Current scholarship on the film tends to discount the long-held belief that Davis based her Margo Channing on Tallulah Bankhead — the raspy voice with which Davis speaks through much of the film apparently came from long drawn-out and often loud arguments between her and her soon-to-be ex-husband William Grant Sherry (father of her only natural child, daughter B.D., though she adopted two more kids with husband number four, Gary Merrill, whom she met making All About Eve) and the original basis of the story (a short story by Mary Orr called “The Wisdom of Eve”) was a young woman who hung around the theatre where actress Elisabeth Bergner was performing in London in the 1930’s and saw her current play over and over again.

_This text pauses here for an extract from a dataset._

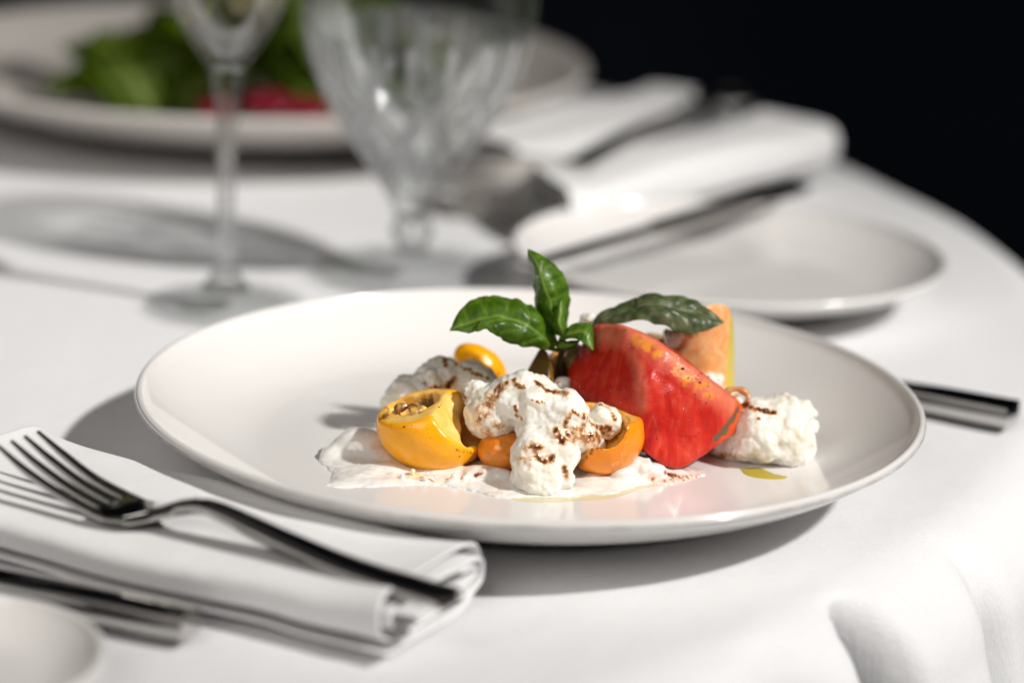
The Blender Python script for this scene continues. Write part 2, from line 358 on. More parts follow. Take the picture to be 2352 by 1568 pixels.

All About Eve is a marvelously bitchy film, but at the same time it has pathos and heart, and as one imdb.com poster noted it seems odd that Joseph L. Mankiewicz knew little about the Broadway stage but made a great movie about it (even satirizing the Broadway actors’ lordly contempt for films as a medium), but when he came to make a movie about his own medium, film, it was The Barefoot Contessa, a critical and commercial flop and a lousy movie that wastes the talents of Humphrey Bogart and Ava Gardner (though it carries over the multiple-narrator structure Joseph Mankiewicz had appropriated from his brother’s script for Citizen Kane and used in All About Eve as well).